_What is needed_
Return, unaltered, every line from the beginning of the material below up to and including the one with "step', 'ceiling light')".

_Available data_
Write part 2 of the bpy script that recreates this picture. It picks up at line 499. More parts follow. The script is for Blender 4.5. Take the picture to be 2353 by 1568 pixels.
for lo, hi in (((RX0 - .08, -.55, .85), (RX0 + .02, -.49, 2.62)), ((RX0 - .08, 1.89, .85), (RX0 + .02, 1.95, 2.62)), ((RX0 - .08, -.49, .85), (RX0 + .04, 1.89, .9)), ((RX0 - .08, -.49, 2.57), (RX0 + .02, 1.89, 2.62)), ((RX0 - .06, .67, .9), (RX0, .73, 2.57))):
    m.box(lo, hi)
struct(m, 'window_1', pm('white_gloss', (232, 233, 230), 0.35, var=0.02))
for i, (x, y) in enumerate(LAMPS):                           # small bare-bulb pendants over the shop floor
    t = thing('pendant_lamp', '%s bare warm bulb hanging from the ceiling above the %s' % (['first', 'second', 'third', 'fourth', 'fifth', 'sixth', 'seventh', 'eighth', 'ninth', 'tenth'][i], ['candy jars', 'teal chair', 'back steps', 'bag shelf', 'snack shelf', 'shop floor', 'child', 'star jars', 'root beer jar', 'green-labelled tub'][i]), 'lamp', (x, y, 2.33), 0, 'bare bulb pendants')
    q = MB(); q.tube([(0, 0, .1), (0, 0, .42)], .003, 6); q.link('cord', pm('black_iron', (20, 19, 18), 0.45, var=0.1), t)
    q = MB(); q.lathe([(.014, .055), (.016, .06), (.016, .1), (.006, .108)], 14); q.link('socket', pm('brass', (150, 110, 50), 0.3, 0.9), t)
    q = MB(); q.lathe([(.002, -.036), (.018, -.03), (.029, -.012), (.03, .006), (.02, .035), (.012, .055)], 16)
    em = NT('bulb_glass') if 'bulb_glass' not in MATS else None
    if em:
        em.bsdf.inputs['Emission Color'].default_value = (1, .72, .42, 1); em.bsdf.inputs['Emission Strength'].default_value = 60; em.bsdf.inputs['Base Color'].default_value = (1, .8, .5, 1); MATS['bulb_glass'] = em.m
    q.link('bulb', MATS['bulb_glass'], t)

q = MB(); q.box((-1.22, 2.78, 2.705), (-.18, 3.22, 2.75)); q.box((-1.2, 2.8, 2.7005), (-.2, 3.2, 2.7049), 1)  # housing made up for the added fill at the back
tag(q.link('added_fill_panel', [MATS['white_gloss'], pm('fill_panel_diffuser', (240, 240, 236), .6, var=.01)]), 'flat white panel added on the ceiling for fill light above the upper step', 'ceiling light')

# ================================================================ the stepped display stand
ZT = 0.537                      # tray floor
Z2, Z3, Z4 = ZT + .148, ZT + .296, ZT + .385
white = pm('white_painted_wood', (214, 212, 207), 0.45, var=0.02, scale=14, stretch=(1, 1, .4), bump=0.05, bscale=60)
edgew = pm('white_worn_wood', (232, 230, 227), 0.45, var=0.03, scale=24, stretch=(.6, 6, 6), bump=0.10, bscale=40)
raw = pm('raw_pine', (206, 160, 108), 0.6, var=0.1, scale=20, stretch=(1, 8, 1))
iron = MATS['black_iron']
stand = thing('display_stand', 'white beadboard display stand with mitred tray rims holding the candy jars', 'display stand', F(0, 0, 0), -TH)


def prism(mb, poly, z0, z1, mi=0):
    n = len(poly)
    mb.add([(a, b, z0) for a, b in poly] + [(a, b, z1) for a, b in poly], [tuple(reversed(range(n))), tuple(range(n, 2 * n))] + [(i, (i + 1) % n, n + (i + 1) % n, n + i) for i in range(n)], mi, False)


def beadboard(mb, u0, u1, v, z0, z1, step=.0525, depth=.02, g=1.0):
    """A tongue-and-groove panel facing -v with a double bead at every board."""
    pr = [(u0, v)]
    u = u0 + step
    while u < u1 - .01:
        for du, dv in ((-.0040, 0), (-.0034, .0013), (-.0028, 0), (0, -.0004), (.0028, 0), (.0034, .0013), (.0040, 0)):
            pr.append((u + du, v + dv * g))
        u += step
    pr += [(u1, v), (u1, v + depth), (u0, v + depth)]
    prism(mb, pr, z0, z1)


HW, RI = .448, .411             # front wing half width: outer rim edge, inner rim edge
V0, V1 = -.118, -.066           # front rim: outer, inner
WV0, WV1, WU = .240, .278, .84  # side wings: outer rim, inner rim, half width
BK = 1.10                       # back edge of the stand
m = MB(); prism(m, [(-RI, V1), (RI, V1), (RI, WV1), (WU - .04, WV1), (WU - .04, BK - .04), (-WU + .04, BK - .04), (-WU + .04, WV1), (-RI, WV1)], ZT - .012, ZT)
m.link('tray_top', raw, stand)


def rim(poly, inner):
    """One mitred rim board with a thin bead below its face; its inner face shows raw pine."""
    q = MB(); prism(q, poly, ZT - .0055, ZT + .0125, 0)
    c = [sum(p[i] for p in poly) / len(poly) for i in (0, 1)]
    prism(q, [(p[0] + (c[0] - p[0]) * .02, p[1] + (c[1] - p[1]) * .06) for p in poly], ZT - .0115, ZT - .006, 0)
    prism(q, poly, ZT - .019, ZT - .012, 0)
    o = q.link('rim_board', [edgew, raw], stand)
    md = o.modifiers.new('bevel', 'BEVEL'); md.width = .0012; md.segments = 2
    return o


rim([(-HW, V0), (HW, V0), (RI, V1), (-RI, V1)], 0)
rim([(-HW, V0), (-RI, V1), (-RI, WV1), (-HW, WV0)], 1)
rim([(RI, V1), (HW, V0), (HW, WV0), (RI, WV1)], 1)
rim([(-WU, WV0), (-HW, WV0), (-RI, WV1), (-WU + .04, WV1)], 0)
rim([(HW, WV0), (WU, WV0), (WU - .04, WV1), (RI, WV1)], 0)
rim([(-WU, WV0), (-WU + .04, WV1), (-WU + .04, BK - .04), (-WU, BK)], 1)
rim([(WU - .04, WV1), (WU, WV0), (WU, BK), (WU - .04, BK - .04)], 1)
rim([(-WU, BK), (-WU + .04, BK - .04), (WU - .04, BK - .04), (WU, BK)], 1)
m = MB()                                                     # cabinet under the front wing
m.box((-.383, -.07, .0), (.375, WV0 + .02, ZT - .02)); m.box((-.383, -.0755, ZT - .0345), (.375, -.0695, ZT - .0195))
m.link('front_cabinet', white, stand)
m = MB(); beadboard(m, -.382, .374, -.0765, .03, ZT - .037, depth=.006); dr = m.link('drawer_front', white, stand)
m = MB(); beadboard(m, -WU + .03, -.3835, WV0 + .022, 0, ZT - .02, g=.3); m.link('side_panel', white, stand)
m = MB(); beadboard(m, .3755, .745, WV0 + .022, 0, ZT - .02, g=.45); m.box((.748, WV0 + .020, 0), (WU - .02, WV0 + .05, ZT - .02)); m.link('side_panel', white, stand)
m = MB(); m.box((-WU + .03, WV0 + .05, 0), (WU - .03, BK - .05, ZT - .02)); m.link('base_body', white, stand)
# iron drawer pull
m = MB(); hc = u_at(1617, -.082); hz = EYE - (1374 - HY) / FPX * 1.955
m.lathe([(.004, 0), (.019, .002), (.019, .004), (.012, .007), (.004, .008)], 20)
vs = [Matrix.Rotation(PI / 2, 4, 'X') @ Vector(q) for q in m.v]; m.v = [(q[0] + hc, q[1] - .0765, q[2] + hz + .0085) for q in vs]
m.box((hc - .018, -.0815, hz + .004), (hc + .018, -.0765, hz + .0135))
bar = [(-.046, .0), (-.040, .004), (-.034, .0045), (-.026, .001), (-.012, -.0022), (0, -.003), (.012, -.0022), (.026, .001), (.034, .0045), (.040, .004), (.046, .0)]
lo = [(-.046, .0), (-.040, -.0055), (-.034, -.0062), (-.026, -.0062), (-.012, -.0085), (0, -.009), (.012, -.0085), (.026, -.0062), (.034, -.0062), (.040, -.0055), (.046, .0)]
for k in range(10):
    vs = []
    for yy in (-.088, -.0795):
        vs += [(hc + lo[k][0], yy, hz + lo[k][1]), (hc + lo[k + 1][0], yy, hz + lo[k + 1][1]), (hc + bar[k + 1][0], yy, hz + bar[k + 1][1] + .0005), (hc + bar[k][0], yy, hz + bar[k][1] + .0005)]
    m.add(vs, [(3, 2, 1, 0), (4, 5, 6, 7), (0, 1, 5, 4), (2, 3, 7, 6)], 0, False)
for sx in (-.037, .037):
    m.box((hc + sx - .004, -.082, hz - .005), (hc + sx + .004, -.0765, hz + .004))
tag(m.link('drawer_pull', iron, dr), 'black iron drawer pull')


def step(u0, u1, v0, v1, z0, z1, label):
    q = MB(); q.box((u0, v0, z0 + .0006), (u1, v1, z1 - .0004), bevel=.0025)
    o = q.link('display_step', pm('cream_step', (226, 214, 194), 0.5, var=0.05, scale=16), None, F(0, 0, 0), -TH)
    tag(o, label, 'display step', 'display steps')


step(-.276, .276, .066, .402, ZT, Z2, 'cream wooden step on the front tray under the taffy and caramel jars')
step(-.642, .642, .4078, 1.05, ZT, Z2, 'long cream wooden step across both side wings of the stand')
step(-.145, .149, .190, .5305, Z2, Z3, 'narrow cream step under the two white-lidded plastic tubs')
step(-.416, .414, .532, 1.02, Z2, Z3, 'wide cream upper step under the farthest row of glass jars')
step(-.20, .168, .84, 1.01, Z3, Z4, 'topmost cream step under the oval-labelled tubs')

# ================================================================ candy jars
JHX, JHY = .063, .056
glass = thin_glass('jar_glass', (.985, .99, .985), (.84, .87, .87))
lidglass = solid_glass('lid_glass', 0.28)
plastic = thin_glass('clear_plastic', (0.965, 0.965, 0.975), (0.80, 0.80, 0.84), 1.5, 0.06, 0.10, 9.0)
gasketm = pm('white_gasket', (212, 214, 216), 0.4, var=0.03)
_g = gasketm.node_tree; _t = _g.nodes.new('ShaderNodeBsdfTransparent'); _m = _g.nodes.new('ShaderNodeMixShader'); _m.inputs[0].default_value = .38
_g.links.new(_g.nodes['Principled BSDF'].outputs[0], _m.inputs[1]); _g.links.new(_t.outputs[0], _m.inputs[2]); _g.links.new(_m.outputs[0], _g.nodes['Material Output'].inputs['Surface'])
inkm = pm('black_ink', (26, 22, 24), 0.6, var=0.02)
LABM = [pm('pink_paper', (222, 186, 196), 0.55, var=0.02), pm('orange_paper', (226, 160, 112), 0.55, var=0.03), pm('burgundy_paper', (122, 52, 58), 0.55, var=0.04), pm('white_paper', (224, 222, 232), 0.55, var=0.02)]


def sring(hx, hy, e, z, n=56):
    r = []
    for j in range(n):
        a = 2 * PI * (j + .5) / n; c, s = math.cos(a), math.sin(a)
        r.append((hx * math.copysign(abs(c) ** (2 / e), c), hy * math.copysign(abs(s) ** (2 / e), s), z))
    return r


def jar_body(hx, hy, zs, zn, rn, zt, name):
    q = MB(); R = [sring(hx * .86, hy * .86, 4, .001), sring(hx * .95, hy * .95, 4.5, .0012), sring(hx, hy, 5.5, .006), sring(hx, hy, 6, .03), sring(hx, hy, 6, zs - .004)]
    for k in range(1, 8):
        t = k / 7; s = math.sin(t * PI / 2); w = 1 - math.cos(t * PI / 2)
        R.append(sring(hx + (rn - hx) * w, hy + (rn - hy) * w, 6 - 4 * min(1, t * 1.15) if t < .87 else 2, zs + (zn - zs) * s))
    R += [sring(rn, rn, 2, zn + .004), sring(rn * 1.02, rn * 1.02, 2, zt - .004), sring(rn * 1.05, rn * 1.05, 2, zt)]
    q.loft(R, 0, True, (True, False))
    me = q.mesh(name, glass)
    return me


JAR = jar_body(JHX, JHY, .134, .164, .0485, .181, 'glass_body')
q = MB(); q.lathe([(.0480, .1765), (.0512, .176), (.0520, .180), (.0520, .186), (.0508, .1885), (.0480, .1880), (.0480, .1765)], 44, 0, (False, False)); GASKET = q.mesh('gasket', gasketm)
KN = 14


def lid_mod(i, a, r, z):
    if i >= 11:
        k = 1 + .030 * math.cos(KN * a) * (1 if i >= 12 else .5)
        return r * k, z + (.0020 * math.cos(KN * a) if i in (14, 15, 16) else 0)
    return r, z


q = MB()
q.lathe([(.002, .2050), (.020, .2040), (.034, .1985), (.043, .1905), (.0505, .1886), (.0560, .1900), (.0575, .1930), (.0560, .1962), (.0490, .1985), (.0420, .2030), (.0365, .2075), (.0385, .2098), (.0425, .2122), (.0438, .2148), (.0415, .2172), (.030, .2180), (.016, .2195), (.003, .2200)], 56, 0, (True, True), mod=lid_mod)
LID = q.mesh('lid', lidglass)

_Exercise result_
Write part 2 of the bpy script that recreates this picture. It picks up at line 499. More parts follow. The script is for Blender 4.5. Take the picture to be 2353 by 1568 pixels.
for lo, hi in (((RX0 - .08, -.55, .85), (RX0 + .02, -.49, 2.62)), ((RX0 - .08, 1.89, .85), (RX0 + .02, 1.95, 2.62)), ((RX0 - .08, -.49, .85), (RX0 + .04, 1.89, .9)), ((RX0 - .08, -.49, 2.57), (RX0 + .02, 1.89, 2.62)), ((RX0 - .06, .67, .9), (RX0, .73, 2.57))):
    m.box(lo, hi)
struct(m, 'window_1', pm('white_gloss', (232, 233, 230), 0.35, var=0.02))
for i, (x, y) in enumerate(LAMPS):                           # small bare-bulb pendants over the shop floor
    t = thing('pendant_lamp', '%s bare warm bulb hanging from the ceiling above the %s' % (['first', 'second', 'third', 'fourth', 'fifth', 'sixth', 'seventh', 'eighth', 'ninth', 'tenth'][i], ['candy jars', 'teal chair', 'back steps', 'bag shelf', 'snack shelf', 'shop floor', 'child', 'star jars', 'root beer jar', 'green-labelled tub'][i]), 'lamp', (x, y, 2.33), 0, 'bare bulb pendants')
    q = MB(); q.tube([(0, 0, .1), (0, 0, .42)], .003, 6); q.link('cord', pm('black_iron', (20, 19, 18), 0.45, var=0.1), t)
    q = MB(); q.lathe([(.014, .055), (.016, .06), (.016, .1), (.006, .108)], 14); q.link('socket', pm('brass', (150, 110, 50), 0.3, 0.9), t)
    q = MB(); q.lathe([(.002, -.036), (.018, -.03), (.029, -.012), (.03, .006), (.02, .035), (.012, .055)], 16)
    em = NT('bulb_glass') if 'bulb_glass' not in MATS else None
    if em:
        em.bsdf.inputs['Emission Color'].default_value = (1, .72, .42, 1); em.bsdf.inputs['Emission Strength'].default_value = 60; em.bsdf.inputs['Base Color'].default_value = (1, .8, .5, 1); MATS['bulb_glass'] = em.m
    q.link('bulb', MATS['bulb_glass'], t)

q = MB(); q.box((-1.22, 2.78, 2.705), (-.18, 3.22, 2.75)); q.box((-1.2, 2.8, 2.7005), (-.2, 3.2, 2.7049), 1)  # housing made up for the added fill at the back
tag(q.link('added_fill_panel', [MATS['white_gloss'], pm('fill_panel_diffuser', (240, 240, 236), .6, var=.01)]), 'flat white panel added on the ceiling for fill light above the upper step', 'ceiling light')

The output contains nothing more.